Reproduce every record below exactly as it appears.

──────── Extracted data

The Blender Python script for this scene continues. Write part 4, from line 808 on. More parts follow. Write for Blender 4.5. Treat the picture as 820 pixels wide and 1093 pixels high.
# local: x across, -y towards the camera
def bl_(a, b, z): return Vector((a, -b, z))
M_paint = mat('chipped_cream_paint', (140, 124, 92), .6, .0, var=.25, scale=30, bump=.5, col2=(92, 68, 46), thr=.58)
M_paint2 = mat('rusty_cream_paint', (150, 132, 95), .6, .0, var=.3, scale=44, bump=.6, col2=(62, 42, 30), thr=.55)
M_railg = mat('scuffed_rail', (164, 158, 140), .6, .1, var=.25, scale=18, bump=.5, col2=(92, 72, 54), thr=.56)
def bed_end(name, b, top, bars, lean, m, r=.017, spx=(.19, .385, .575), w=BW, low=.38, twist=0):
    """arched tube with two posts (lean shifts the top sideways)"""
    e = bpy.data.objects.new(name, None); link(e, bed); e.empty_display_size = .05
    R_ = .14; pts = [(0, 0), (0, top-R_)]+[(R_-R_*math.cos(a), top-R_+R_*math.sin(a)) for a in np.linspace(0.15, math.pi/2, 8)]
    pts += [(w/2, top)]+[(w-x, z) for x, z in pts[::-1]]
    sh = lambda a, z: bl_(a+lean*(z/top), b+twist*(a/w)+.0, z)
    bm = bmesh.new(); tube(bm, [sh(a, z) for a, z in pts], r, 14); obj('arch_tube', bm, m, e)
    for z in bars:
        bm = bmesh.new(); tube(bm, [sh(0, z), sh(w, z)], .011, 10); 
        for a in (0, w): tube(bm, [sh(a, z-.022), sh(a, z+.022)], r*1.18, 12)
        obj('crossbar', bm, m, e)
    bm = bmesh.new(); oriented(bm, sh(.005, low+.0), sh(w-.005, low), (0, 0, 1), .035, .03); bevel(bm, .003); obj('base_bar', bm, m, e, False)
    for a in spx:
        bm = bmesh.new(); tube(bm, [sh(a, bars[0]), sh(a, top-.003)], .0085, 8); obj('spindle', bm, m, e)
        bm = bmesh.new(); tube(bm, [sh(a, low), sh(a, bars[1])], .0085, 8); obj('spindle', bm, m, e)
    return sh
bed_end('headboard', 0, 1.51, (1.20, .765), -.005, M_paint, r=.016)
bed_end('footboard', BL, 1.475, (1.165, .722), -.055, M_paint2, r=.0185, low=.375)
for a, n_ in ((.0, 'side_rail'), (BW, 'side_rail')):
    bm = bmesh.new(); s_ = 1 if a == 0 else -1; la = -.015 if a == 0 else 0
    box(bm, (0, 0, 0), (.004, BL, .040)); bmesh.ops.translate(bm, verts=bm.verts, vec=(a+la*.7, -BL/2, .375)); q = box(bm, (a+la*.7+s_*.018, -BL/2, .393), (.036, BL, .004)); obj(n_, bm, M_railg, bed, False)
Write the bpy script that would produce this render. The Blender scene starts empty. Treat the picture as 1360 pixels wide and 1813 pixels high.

────────────────

#### [Expected answer]
The Blender Python script for this scene continues. Write part 4, from line 808 on. More parts follow. Write for Blender 4.5. Treat the picture as 820 pixels wide and 1093 pixels high.
# local: x across, -y towards the camera
def bl_(a, b, z): return Vector((a, -b, z))
M_paint = mat('chipped_cream_paint', (140, 124, 92), .6, .0, var=.25, scale=30, bump=.5, col2=(92, 68, 46), thr=.58)
M_paint2 = mat('rusty_cream_paint', (150, 132, 95), .6, .0, var=.3, scale=44, bump=.6, col2=(62, 42, 30), thr=.55)
M_railg = mat('scuffed_rail', (164, 158, 140), .6, .1, var=.25, scale=18, bump=.5, col2=(92, 72, 54), thr=.56)
def bed_end(name, b, top, bars, lean, m, r=.017, spx=(.19, .385, .575), w=BW, low=.38, twist=0):
    """arched tube with two posts (lean shifts the top sideways)"""
    e = bpy.data.objects.new(name, None); link(e, bed); e.empty_display_size = .05
    R_ = .14; pts = [(0, 0), (0, top-R_)]+[(R_-R_*math.cos(a), top-R_+R_*math.sin(a)) for a in np.linspace(0.15, math.pi/2, 8)]
    pts += [(w/2, top)]+[(w-x, z) for x, z in pts[::-1]]
    sh = lambda a, z: bl_(a+lean*(z/top), b+twist*(a/w)+.0, z)
    bm = bmesh.new(); tube(bm, [sh(a, z) for a, z in pts], r, 14); obj('arch_tube', bm, m, e)
    for z in bars:
        bm = bmesh.new(); tube(bm, [sh(0, z), sh(w, z)], .011, 10); 
        for a in (0, w): tube(bm, [sh(a, z-.022), sh(a, z+.022)], r*1.18, 12)
        obj('crossbar', bm, m, e)
    bm = bmesh.new(); oriented(bm, sh(.005, low+.0), sh(w-.005, low), (0, 0, 1), .035, .03); bevel(bm, .003); obj('base_bar', bm, m, e, False)
    for a in spx:
        bm = bmesh.new(); tube(bm, [sh(a, bars[0]), sh(a, top-.003)], .0085, 8); obj('spindle', bm, m, e)
        bm = bmesh.new(); tube(bm, [sh(a, low), sh(a, bars[1])], .0085, 8); obj('spindle', bm, m, e)
    return sh
bed_end('headboard', 0, 1.51, (1.20, .765), -.005, M_paint, r=.016)
bed_end('footboard', BL, 1.475, (1.165, .722), -.055, M_paint2, r=.0185, low=.375)
for a, n_ in ((.0, 'side_rail'), (BW, 'side_rail')):
    bm = bmesh.new(); s_ = 1 if a == 0 else -1; la = -.015 if a == 0 else 0
    box(bm, (0, 0, 0), (.004, BL, .040)); bmesh.ops.translate(bm, verts=bm.verts, vec=(a+la*.7, -BL/2, .375)); q = box(bm, (a+la*.7+s_*.018, -BL/2, .393), (.036, BL, .004)); obj(n_, bm, M_railg, bed, False)
Write the bpy script that would produce this render. The Blender scene starts empty. Treat the picture as 1360 pixels wide and 1813 pixels high.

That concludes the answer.